──────── Dataset extract
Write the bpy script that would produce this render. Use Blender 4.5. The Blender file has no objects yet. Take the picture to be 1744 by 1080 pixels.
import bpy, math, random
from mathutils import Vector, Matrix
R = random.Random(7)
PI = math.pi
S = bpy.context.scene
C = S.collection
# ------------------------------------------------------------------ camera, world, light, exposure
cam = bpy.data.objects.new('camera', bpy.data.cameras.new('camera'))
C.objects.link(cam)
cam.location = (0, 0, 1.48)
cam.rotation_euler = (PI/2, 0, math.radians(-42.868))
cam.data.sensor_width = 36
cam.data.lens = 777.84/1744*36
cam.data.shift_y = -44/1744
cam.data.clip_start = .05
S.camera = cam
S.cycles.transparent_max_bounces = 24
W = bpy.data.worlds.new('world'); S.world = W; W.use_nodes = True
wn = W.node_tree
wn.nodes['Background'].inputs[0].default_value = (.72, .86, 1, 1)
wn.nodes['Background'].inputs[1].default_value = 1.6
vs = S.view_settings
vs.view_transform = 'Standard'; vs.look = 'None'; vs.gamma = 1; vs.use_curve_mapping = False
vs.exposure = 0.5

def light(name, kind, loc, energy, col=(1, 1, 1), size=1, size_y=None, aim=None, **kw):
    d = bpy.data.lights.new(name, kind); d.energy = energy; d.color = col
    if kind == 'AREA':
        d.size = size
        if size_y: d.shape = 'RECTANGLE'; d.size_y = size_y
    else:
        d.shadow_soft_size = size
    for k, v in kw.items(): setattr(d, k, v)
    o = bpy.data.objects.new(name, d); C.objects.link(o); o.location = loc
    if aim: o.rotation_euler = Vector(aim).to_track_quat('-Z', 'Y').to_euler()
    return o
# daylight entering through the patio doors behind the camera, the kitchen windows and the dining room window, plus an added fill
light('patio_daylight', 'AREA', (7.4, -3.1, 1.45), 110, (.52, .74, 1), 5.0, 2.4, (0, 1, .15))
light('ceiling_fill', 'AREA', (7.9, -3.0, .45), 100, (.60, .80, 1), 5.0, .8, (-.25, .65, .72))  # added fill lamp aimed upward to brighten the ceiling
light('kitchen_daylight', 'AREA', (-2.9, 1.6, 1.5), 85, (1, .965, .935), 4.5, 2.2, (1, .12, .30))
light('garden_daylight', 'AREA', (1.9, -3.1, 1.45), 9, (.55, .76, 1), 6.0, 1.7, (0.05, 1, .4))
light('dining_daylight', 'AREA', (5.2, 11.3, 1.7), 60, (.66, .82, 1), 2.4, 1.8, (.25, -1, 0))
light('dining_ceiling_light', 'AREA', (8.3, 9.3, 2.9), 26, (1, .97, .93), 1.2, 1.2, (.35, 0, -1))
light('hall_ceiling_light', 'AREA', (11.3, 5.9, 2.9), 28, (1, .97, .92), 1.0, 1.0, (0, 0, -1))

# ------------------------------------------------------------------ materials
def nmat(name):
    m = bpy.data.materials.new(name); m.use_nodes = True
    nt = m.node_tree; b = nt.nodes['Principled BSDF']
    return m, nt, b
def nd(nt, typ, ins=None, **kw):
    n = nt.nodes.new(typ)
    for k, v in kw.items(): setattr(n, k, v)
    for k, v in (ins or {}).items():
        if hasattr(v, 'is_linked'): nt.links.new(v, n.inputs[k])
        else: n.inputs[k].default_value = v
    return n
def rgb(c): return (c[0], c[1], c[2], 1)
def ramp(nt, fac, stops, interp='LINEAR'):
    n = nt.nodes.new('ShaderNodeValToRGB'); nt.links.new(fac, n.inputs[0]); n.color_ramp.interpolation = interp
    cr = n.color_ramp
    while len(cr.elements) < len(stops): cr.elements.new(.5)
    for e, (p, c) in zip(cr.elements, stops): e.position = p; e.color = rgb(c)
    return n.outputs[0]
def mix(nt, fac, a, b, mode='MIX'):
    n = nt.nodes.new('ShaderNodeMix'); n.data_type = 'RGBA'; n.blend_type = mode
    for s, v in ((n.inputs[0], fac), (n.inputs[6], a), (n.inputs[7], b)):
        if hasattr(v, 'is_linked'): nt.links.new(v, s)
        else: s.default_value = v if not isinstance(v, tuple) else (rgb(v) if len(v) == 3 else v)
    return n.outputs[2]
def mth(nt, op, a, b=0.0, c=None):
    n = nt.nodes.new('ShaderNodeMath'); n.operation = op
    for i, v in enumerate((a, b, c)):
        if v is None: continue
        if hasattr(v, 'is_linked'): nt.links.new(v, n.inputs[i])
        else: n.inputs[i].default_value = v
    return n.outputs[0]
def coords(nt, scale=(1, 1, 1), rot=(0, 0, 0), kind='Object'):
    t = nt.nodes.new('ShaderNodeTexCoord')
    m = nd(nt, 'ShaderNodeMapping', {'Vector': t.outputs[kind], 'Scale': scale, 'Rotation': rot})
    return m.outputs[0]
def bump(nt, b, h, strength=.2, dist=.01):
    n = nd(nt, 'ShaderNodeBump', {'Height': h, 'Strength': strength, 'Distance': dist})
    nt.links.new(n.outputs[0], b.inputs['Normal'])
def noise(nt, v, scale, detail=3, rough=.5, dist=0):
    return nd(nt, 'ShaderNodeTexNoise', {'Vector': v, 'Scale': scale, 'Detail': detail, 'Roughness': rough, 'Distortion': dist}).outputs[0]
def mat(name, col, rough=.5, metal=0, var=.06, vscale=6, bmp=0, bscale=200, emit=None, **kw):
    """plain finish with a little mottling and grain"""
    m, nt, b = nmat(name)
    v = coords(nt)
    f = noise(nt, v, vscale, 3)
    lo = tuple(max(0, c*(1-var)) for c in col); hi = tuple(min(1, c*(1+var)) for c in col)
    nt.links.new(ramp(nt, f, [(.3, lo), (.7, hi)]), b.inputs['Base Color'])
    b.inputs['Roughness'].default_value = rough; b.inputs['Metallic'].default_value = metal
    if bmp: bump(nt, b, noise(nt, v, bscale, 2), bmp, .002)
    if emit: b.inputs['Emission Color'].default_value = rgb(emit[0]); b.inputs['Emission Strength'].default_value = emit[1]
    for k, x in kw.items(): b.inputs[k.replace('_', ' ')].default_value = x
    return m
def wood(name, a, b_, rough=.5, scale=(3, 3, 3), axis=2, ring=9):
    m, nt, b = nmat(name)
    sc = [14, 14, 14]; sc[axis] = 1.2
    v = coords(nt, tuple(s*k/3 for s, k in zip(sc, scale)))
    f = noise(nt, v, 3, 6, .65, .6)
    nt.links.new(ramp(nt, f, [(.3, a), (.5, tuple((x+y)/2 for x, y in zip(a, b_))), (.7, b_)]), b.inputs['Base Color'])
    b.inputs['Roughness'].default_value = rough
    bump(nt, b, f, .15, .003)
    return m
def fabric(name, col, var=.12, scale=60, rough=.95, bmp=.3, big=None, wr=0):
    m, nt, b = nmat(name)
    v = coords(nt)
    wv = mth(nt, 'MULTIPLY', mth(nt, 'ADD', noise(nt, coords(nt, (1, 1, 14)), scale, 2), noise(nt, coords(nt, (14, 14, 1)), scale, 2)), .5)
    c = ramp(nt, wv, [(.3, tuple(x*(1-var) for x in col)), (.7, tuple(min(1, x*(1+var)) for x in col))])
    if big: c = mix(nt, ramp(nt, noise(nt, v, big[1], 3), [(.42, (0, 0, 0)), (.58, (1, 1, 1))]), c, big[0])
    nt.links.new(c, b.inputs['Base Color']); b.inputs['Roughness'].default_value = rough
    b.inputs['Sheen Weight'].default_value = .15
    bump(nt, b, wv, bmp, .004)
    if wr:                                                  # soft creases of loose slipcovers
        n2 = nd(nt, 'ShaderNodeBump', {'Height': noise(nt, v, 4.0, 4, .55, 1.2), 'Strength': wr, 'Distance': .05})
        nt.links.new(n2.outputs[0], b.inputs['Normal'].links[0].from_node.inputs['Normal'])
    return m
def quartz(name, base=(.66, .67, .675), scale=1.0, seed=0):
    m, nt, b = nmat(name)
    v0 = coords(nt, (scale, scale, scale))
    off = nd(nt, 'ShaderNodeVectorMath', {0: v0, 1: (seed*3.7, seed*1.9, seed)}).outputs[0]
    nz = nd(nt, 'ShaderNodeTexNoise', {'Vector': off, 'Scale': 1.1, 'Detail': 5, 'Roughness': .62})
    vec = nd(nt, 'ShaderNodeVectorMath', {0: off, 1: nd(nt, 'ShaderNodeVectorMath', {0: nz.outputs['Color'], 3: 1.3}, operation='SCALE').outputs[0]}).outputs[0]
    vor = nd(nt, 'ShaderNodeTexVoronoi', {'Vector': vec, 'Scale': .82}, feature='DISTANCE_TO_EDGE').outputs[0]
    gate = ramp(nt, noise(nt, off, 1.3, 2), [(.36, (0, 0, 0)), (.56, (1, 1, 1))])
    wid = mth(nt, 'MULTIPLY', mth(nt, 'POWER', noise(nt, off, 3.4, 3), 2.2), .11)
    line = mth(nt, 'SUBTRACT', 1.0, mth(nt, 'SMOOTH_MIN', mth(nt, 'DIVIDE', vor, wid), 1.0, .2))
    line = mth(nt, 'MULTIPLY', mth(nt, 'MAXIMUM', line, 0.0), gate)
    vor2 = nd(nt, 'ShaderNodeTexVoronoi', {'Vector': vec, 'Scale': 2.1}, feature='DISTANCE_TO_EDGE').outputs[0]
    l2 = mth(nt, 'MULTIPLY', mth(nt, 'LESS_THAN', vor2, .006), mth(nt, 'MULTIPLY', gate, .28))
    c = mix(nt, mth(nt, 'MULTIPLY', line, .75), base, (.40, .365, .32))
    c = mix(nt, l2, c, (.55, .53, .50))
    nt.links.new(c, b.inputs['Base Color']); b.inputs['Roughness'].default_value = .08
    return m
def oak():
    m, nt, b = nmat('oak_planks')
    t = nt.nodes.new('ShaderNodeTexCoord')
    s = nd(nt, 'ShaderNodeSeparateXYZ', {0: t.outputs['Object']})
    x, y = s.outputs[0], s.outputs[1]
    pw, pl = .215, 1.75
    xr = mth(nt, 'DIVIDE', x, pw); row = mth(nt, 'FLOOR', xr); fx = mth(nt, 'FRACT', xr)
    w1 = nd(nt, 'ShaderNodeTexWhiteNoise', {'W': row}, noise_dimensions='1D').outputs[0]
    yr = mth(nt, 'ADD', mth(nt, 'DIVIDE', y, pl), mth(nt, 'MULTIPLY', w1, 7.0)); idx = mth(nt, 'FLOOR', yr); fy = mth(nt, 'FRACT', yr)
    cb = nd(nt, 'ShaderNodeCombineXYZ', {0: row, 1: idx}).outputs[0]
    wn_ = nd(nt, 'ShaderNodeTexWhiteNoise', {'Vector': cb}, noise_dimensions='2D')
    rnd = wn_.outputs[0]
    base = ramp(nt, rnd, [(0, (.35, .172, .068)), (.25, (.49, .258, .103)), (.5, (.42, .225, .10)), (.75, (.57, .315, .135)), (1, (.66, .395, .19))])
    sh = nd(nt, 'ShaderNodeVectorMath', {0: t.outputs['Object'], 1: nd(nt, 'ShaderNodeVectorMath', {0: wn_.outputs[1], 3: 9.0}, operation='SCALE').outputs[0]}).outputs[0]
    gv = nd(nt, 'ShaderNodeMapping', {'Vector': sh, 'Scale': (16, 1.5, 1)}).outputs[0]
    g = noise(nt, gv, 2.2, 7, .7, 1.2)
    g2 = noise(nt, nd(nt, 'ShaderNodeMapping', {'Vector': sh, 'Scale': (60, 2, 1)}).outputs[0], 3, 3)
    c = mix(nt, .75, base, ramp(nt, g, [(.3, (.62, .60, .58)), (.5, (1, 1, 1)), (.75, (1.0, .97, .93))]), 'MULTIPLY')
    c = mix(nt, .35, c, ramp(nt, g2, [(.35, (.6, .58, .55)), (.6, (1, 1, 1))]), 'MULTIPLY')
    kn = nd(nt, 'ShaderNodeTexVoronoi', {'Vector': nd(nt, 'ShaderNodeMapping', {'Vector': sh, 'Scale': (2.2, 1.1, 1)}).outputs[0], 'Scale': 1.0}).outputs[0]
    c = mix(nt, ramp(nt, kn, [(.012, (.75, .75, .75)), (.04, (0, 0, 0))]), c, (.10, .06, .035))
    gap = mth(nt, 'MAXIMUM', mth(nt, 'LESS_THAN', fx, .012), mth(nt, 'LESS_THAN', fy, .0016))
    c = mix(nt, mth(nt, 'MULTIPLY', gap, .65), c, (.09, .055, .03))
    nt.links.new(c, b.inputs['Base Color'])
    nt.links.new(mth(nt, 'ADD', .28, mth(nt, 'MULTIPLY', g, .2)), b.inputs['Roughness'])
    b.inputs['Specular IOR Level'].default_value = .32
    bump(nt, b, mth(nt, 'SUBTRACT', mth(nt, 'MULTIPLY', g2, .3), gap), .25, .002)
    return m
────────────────
Written exercise » Exactly as they stand, set down the lines from the top of the data through the line with "vs.exposure = 0.5".

The reply »
Write the bpy script that would produce this render. Use Blender 4.5. The Blender file has no objects yet. Take the picture to be 1744 by 1080 pixels.
import bpy, math, random
from mathutils import Vector, Matrix
R = random.Random(7)
PI = math.pi
S = bpy.context.scene
C = S.collection
# ------------------------------------------------------------------ camera, world, light, exposure
cam = bpy.data.objects.new('camera', bpy.data.cameras.new('camera'))
C.objects.link(cam)
cam.location = (0, 0, 1.48)
cam.rotation_euler = (PI/2, 0, math.radians(-42.868))
cam.data.sensor_width = 36
cam.data.lens = 777.84/1744*36
cam.data.shift_y = -44/1744
cam.data.clip_start = .05
S.camera = cam
S.cycles.transparent_max_bounces = 24
W = bpy.data.worlds.new('world'); S.world = W; W.use_nodes = True
wn = W.node_tree
wn.nodes['Background'].inputs[0].default_value = (.72, .86, 1, 1)
wn.nodes['Background'].inputs[1].default_value = 1.6
vs = S.view_settings
vs.view_transform = 'Standard'; vs.look = 'None'; vs.gamma = 1; vs.use_curve_mapping = False
vs.exposure = 0.5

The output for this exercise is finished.